**Given entries:**
## Start
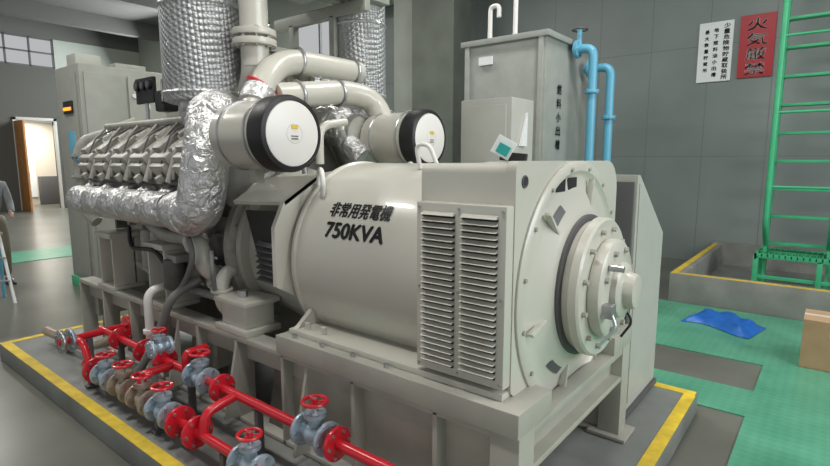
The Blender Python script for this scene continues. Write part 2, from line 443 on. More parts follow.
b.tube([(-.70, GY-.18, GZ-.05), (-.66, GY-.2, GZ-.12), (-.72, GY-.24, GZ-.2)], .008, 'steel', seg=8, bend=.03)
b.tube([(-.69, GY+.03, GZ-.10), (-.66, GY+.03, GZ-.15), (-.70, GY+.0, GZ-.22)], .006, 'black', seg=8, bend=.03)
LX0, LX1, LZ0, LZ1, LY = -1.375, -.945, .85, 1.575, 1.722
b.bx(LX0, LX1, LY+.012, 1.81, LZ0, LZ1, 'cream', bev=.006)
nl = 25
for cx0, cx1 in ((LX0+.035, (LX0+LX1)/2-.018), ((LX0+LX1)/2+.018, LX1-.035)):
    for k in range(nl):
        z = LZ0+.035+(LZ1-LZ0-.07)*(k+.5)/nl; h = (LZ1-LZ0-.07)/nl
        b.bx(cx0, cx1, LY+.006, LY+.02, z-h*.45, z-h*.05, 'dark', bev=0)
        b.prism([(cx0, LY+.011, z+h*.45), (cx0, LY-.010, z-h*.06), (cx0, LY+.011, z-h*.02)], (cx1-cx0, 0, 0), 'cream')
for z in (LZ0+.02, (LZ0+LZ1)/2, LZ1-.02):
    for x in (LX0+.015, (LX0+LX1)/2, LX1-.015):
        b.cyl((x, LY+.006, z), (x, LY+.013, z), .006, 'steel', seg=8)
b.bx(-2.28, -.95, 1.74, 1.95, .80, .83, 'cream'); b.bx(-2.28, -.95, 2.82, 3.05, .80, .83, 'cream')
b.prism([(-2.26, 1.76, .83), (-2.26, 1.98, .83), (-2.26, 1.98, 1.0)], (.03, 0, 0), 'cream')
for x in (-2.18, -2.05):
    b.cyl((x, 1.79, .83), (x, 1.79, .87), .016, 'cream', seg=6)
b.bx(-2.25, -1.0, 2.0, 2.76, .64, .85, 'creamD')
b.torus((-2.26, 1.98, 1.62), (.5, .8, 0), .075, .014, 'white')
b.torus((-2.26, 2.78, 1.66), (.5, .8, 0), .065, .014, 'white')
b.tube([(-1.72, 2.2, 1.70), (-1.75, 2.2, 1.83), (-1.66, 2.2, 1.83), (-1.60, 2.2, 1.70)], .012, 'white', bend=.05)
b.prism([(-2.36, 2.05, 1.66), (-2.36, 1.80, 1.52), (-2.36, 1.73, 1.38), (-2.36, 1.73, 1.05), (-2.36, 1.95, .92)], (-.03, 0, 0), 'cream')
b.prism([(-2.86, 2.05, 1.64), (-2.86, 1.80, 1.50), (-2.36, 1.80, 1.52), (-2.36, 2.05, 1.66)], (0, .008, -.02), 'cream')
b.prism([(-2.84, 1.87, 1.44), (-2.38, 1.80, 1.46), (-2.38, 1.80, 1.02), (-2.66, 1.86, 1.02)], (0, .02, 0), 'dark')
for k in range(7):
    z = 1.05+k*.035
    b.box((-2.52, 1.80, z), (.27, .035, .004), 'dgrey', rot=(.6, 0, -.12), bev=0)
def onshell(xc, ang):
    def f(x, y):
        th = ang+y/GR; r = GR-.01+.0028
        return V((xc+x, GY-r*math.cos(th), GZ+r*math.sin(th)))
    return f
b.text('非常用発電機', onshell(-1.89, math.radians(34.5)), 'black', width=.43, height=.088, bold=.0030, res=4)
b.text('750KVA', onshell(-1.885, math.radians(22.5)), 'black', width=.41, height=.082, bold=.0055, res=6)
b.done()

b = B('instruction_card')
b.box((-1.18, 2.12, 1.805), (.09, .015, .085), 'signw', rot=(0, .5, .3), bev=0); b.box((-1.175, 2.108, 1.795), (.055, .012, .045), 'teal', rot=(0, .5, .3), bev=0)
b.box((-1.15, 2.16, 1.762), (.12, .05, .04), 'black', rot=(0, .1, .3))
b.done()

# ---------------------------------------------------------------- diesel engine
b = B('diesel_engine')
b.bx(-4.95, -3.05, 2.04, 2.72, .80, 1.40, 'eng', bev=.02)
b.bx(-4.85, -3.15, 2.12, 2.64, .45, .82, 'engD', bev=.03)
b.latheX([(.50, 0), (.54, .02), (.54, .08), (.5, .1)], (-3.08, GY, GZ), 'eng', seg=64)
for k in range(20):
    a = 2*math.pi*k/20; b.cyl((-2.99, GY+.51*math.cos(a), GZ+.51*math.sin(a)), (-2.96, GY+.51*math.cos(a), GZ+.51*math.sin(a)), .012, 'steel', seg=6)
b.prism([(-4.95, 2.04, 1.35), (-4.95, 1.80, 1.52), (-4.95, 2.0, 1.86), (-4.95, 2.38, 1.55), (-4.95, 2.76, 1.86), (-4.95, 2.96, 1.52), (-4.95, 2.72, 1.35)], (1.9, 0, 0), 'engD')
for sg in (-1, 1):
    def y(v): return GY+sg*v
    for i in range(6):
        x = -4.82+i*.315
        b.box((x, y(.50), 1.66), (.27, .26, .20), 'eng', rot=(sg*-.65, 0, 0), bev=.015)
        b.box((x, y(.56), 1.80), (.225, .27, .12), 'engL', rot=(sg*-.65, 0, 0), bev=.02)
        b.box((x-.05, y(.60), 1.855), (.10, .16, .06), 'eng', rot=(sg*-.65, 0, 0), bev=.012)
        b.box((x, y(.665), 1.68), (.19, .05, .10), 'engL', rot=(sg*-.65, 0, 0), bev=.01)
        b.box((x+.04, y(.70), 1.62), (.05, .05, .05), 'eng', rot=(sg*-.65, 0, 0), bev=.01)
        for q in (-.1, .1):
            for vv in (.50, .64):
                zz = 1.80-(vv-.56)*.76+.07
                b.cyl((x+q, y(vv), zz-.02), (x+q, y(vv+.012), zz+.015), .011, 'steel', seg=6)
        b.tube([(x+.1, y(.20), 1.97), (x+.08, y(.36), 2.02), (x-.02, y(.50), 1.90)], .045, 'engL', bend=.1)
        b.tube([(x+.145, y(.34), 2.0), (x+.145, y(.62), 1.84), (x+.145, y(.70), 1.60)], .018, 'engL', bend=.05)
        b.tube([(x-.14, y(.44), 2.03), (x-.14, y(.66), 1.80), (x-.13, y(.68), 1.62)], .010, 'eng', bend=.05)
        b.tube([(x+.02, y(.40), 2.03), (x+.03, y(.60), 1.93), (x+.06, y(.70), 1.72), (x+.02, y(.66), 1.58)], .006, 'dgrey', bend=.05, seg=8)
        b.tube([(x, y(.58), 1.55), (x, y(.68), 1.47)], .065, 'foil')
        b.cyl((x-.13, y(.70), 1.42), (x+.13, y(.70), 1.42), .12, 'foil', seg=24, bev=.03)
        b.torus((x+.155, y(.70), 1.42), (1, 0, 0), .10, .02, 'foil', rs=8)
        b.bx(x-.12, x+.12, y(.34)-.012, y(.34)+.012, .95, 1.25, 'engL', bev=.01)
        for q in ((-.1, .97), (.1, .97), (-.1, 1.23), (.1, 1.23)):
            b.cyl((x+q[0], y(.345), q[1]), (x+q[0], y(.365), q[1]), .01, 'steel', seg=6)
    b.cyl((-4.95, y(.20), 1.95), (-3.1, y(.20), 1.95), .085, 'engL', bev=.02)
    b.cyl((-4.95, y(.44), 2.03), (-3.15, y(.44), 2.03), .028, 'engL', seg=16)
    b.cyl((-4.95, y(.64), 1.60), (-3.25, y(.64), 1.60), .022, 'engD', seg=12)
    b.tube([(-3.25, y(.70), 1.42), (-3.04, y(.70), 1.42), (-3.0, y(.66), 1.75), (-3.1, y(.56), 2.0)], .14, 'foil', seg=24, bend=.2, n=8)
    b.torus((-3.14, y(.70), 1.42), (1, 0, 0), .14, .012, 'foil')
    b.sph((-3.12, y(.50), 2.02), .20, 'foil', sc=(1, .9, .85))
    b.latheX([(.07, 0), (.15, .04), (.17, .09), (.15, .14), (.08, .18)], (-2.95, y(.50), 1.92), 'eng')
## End
## Start
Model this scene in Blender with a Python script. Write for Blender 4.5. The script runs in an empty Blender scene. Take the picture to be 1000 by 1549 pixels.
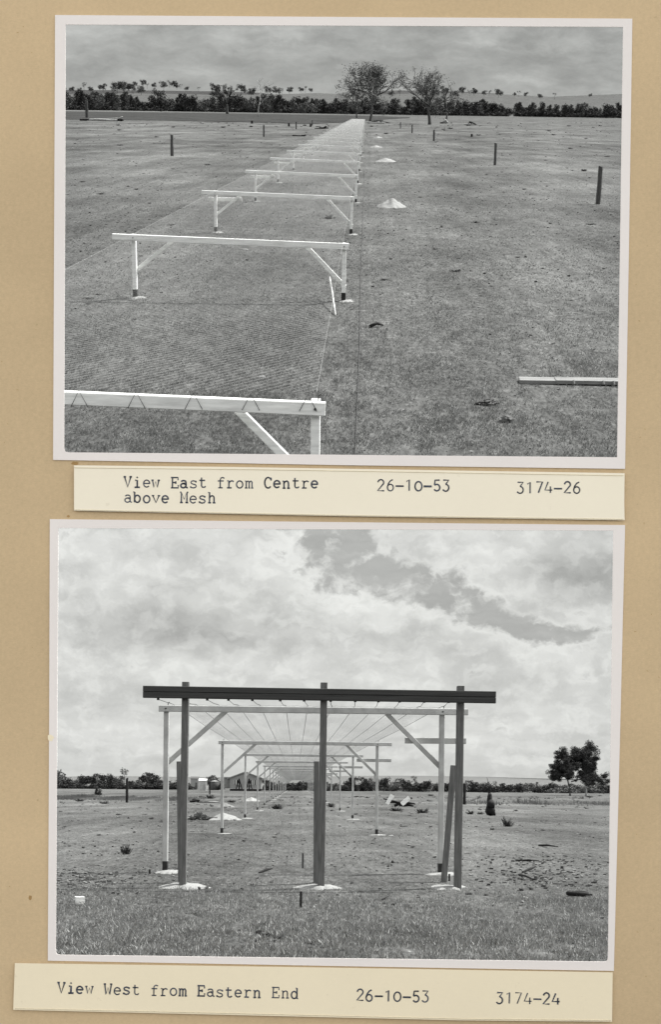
## End
**Task:**
Output nothing but the number of lines in the data containing the string "engD".

**Response to this exercise:**
3